* BEGIN *

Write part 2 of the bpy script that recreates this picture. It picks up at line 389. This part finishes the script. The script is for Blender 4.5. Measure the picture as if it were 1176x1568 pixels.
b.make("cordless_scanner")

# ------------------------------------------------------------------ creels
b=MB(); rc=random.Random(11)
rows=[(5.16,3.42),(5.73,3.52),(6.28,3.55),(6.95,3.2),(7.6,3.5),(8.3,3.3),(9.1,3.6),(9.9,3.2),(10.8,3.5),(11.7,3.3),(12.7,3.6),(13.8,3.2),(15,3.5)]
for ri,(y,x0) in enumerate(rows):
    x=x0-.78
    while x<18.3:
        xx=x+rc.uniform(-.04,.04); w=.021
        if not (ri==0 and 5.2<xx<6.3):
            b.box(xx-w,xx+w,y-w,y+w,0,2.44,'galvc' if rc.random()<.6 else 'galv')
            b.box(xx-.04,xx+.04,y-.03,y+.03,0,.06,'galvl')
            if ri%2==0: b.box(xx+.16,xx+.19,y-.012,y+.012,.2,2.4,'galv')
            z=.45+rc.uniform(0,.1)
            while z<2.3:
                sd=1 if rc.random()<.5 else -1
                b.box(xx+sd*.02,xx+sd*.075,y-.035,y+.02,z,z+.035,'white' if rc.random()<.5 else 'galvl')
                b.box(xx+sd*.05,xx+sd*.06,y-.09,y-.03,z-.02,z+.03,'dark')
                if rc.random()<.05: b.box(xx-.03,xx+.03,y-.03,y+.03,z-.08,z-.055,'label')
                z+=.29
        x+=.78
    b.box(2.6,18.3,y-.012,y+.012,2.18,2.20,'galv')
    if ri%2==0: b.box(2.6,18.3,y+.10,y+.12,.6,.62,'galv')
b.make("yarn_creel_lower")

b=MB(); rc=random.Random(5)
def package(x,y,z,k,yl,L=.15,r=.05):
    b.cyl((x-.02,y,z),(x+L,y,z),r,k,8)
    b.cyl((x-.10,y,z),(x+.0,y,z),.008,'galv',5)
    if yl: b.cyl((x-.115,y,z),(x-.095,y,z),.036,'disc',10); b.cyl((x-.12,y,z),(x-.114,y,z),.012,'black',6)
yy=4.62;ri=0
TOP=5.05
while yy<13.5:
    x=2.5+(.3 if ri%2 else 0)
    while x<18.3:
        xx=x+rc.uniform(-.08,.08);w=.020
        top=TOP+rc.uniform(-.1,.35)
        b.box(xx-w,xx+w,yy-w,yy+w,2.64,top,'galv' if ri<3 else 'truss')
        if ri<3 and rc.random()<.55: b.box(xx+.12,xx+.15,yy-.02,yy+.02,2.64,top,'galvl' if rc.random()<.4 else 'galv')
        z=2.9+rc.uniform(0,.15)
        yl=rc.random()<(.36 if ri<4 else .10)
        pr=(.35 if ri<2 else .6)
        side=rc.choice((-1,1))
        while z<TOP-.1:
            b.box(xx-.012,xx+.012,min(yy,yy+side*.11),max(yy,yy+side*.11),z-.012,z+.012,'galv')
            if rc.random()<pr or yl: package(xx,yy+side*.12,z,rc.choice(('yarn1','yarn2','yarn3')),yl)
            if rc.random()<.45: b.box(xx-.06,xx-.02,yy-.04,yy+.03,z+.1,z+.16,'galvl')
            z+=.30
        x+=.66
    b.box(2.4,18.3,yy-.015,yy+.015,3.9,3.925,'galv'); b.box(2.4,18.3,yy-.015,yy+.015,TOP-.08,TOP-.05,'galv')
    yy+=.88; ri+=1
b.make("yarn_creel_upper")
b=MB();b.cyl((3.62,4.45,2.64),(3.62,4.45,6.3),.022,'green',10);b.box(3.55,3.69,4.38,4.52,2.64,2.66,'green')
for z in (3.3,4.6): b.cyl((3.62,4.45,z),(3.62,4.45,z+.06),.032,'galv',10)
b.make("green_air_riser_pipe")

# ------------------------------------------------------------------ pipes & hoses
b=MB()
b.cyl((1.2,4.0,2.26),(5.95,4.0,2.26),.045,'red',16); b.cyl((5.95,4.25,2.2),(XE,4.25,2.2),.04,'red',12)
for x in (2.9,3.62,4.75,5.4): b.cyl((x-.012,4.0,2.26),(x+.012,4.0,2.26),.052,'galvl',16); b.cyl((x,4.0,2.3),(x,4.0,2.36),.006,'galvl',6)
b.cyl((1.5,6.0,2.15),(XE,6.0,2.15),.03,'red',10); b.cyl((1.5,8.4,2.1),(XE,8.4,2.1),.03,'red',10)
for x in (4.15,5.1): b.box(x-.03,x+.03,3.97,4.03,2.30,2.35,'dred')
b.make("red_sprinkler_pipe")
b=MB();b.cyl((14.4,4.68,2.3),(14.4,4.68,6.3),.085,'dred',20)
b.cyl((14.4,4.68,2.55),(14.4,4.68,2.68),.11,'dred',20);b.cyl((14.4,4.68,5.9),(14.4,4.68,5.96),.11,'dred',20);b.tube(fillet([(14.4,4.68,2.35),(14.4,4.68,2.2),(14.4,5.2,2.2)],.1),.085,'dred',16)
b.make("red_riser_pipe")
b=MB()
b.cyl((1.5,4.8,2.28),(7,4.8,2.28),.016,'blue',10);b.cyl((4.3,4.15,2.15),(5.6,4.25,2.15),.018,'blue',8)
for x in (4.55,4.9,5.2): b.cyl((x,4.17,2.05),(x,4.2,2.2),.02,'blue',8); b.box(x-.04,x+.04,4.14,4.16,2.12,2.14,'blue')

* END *

• PROBLEM REQUIREMENTS: Repeat the material word for word, in full.

• ANSWER FOR THE TASK:
Write part 2 of the bpy script that recreates this picture. It picks up at line 389. This part finishes the script. The script is for Blender 4.5. Measure the picture as if it were 1176x1568 pixels.
b.make("cordless_scanner")

# ------------------------------------------------------------------ creels
b=MB(); rc=random.Random(11)
rows=[(5.16,3.42),(5.73,3.52),(6.28,3.55),(6.95,3.2),(7.6,3.5),(8.3,3.3),(9.1,3.6),(9.9,3.2),(10.8,3.5),(11.7,3.3),(12.7,3.6),(13.8,3.2),(15,3.5)]
for ri,(y,x0) in enumerate(rows):
    x=x0-.78
    while x<18.3:
        xx=x+rc.uniform(-.04,.04); w=.021
        if not (ri==0 and 5.2<xx<6.3):
            b.box(xx-w,xx+w,y-w,y+w,0,2.44,'galvc' if rc.random()<.6 else 'galv')
            b.box(xx-.04,xx+.04,y-.03,y+.03,0,.06,'galvl')
            if ri%2==0: b.box(xx+.16,xx+.19,y-.012,y+.012,.2,2.4,'galv')
            z=.45+rc.uniform(0,.1)
            while z<2.3:
                sd=1 if rc.random()<.5 else -1
                b.box(xx+sd*.02,xx+sd*.075,y-.035,y+.02,z,z+.035,'white' if rc.random()<.5 else 'galvl')
                b.box(xx+sd*.05,xx+sd*.06,y-.09,y-.03,z-.02,z+.03,'dark')
                if rc.random()<.05: b.box(xx-.03,xx+.03,y-.03,y+.03,z-.08,z-.055,'label')
                z+=.29
        x+=.78
    b.box(2.6,18.3,y-.012,y+.012,2.18,2.20,'galv')
    if ri%2==0: b.box(2.6,18.3,y+.10,y+.12,.6,.62,'galv')
b.make("yarn_creel_lower")

b=MB(); rc=random.Random(5)
def package(x,y,z,k,yl,L=.15,r=.05):
    b.cyl((x-.02,y,z),(x+L,y,z),r,k,8)
    b.cyl((x-.10,y,z),(x+.0,y,z),.008,'galv',5)
    if yl: b.cyl((x-.115,y,z),(x-.095,y,z),.036,'disc',10); b.cyl((x-.12,y,z),(x-.114,y,z),.012,'black',6)
yy=4.62;ri=0
TOP=5.05
while yy<13.5:
    x=2.5+(.3 if ri%2 else 0)
    while x<18.3:
        xx=x+rc.uniform(-.08,.08);w=.020
        top=TOP+rc.uniform(-.1,.35)
        b.box(xx-w,xx+w,yy-w,yy+w,2.64,top,'galv' if ri<3 else 'truss')
        if ri<3 and rc.random()<.55: b.box(xx+.12,xx+.15,yy-.02,yy+.02,2.64,top,'galvl' if rc.random()<.4 else 'galv')
        z=2.9+rc.uniform(0,.15)
        yl=rc.random()<(.36 if ri<4 else .10)
        pr=(.35 if ri<2 else .6)
        side=rc.choice((-1,1))
        while z<TOP-.1:
            b.box(xx-.012,xx+.012,min(yy,yy+side*.11),max(yy,yy+side*.11),z-.012,z+.012,'galv')
            if rc.random()<pr or yl: package(xx,yy+side*.12,z,rc.choice(('yarn1','yarn2','yarn3')),yl)
            if rc.random()<.45: b.box(xx-.06,xx-.02,yy-.04,yy+.03,z+.1,z+.16,'galvl')
            z+=.30
        x+=.66
    b.box(2.4,18.3,yy-.015,yy+.015,3.9,3.925,'galv'); b.box(2.4,18.3,yy-.015,yy+.015,TOP-.08,TOP-.05,'galv')
    yy+=.88; ri+=1
b.make("yarn_creel_upper")
b=MB();b.cyl((3.62,4.45,2.64),(3.62,4.45,6.3),.022,'green',10);b.box(3.55,3.69,4.38,4.52,2.64,2.66,'green')
for z in (3.3,4.6): b.cyl((3.62,4.45,z),(3.62,4.45,z+.06),.032,'galv',10)
b.make("green_air_riser_pipe")

# ------------------------------------------------------------------ pipes & hoses
b=MB()
b.cyl((1.2,4.0,2.26),(5.95,4.0,2.26),.045,'red',16); b.cyl((5.95,4.25,2.2),(XE,4.25,2.2),.04,'red',12)
for x in (2.9,3.62,4.75,5.4): b.cyl((x-.012,4.0,2.26),(x+.012,4.0,2.26),.052,'galvl',16); b.cyl((x,4.0,2.3),(x,4.0,2.36),.006,'galvl',6)
b.cyl((1.5,6.0,2.15),(XE,6.0,2.15),.03,'red',10); b.cyl((1.5,8.4,2.1),(XE,8.4,2.1),.03,'red',10)
for x in (4.15,5.1): b.box(x-.03,x+.03,3.97,4.03,2.30,2.35,'dred')
b.make("red_sprinkler_pipe")
b=MB();b.cyl((14.4,4.68,2.3),(14.4,4.68,6.3),.085,'dred',20)
b.cyl((14.4,4.68,2.55),(14.4,4.68,2.68),.11,'dred',20);b.cyl((14.4,4.68,5.9),(14.4,4.68,5.96),.11,'dred',20);b.tube(fillet([(14.4,4.68,2.35),(14.4,4.68,2.2),(14.4,5.2,2.2)],.1),.085,'dred',16)
b.make("red_riser_pipe")
b=MB()
b.cyl((1.5,4.8,2.28),(7,4.8,2.28),.016,'blue',10);b.cyl((4.3,4.15,2.15),(5.6,4.25,2.15),.018,'blue',8)
for x in (4.55,4.9,5.2): b.cyl((x,4.17,2.05),(x,4.2,2.2),.02,'blue',8); b.box(x-.04,x+.04,4.14,4.16,2.12,2.14,'blue')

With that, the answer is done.